To be or not to be? Now that's a question. Or so wrote Shakespeare.Some question!
To be mad, or to not be mad? Now that's another question.
To say, or not to say? Then if to say, then what to say? Or if to not say, then how to contain your silence? This ain't the first time that the comfort of silence has proven itself more inconvenient than the unease of thinking out loud.
Now, there's another dilemma that confronts me.
To think or not to think? If to think, then how much to think? Well, if not to think, how much not to think? But to think is to be, says Descartes. So there you have a circular argument. Basically, the whole problem of whether to be, or not to be shall resolve itself the moment one decides whether or not to think! Wow! Did Descartes and Shakespeare know each other? They've lived within 25-30 years of each other's time. Crap! Who knew that their dilemmas would be solved by. or at least connected by a complete nincompoop about four centuries after these two minds left the planet. One second! Was there a problem to solve in the first place? Or was it the French stringing together a fancy looking sentence that basically meant...well, not a lot, to be honest?
It obviously started with Englishmen,trying to pose their imperial questions onto the world, and then completely forgetting about their own question.
Here's another question. To start or not to start? If to start, when to start? More importantly, when to stop? Do you let yourself be taken away by your thoughts?
Really! Shame on the person who, despite living on this planet, doesn't know how to enjoy the beauty this place has to offer.
To go, or to not go? If to go, how far to go? How do you know you went all the way you were supposed to? And how far is too far? Or is it just thoughts fiddling with all the gray mater?
There's more trouble up ahead!
To hold back, or to let go? If to hold back, how much to hold back? Enough to keep the world at bay? Or do you let the world in, one bi at a time? In small parts? Then again, when it comes to letting go, the word on the street would be to let go completely. Then the question is, if you've let go, the what do you have left remaining with you? Or is it that we all came empty handed, shall stay that, way, and leave all the same? Or do you have something that you can call absolutely unequivocally yours? That's actually a foolish question, I realize. If someone were to take my laptop and run away, I can already imagine myself running after the chap, blood thirsty, knife in hand and all.
But then, why did I not run that way, when the creation in my embrace was taken away?

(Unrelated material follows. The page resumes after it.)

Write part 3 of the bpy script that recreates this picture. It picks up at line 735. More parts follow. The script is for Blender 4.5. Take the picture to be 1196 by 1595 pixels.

Sometime ago, my future self came to me and said, "Kiddo, you just got soft too fast. Stop being a bum! Not a problem if you're the arsehole you are. That shall help you filter the friends you want to keep, and the friends who are friends for namesake. But don't go soft. And another thing. Blue roses are found in the Himalayas, on the other side of the range. It's a bloody pain to get there. But for what it's worth, the trip, all by itself is liberating. Mind you. You won't be able to smell the flower. Your nose will be far too sore to smell anything. But the trip will be worth it."